Foi o caso do aeroporto internacional de Guarulhos, em São Paulo, no ano de 2022. A declinação magnética na região sofreu uma alteração que obrigou a concessionária do local a realizar mudanças.
Ocorre que as pistas dos aeroportos possuem números bem grandes, entre 01 e 36, pintados em cada uma das suas cabeceiras. Esses números são o ângulo que a bússola magnética dos aviões deverá estar marcando, dividido por dez e começando pelo norte, e é o rumo para onde as aeronaves devem seguir para pousarem alinhados com o eixo central da pista.

 
Número 06 no aeroporto de Rio Branco (AC) indica que a bússola dos aviões deve estar apontada para 60º na hora do pouso Imagem: Divulgação/Programa de Aceleração do Crescimento

No geral, o último número sempre é desprezado e, caso seja superior a cinco, é arredondado para cima.
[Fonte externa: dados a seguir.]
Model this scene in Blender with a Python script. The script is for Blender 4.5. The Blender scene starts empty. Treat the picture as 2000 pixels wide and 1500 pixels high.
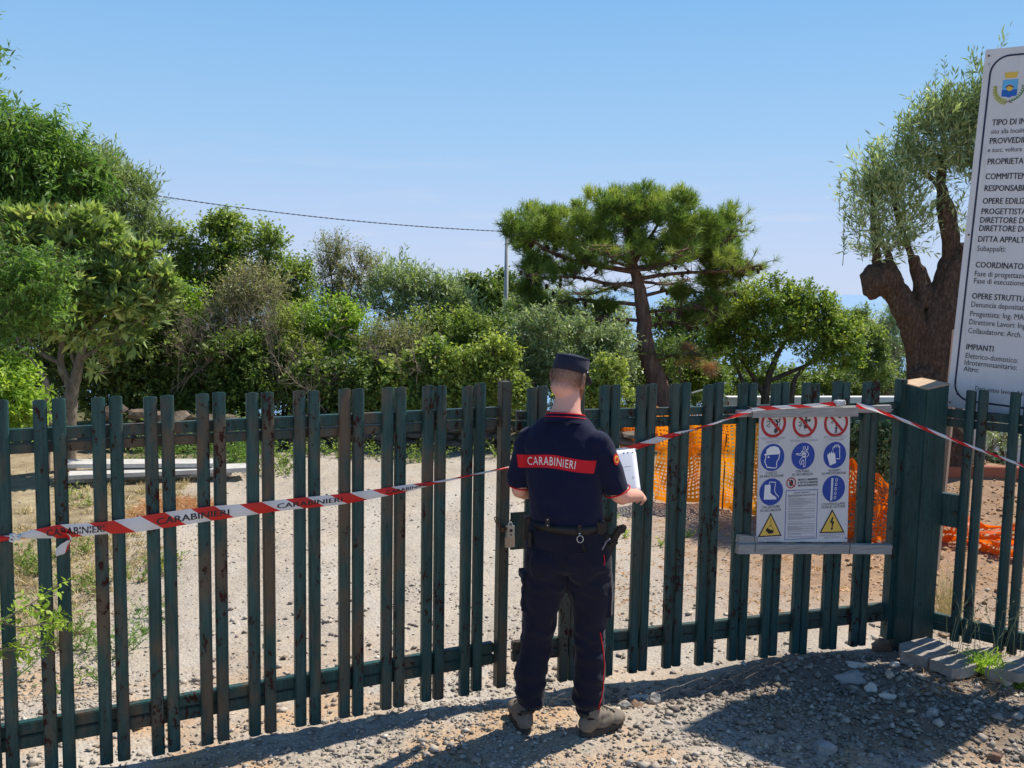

Por exemplo, uma pista em que a bússola está apontada para "090º" terá a numeração "09", e a que está alinhada a 177º, por exemplo, vira pista 18.

Quando há duas ou mais pistas paralelas, esses números são acompanhados de letras. A pista da esquerda ganha a letra "L", de left (esquerda), a da direita passa a ser acompanhada da letra "R", de right (direita), e, se houver pista central, esta levará a letra "C", de center (centro). Essas referências são sempre a partir do ponto de vista do piloto.

No caso do aeroporto de Guarulhos, ele possuía duas pistas, cada uma até então com os números 27 e 09 na cabeceira e acompanhadas das letras L e R conforme a posição do em que o avião se encontra. Com a alteração no campo magnético da Terra, o Decea (Departamento de Controle do Espaço Aéreo), órgão ligado à FAB (Força Aérea Brasileira) determinou que as pistas passem a ser denominadas 10L/28R e 10R/28L a partir daquele ano.

É uma pequena mudança, mas, se tratando de vidas humanas, a precisão é fundamental. Foi a primeira vez que isso ocorreu no local desde que ele foi inaugurado em 1985. A FAB (Força Aérea Brasileira) diz que esse tipo de mudança no campo magnético "ocorre lentamente e, em média, modifica um grau a cada dez anos".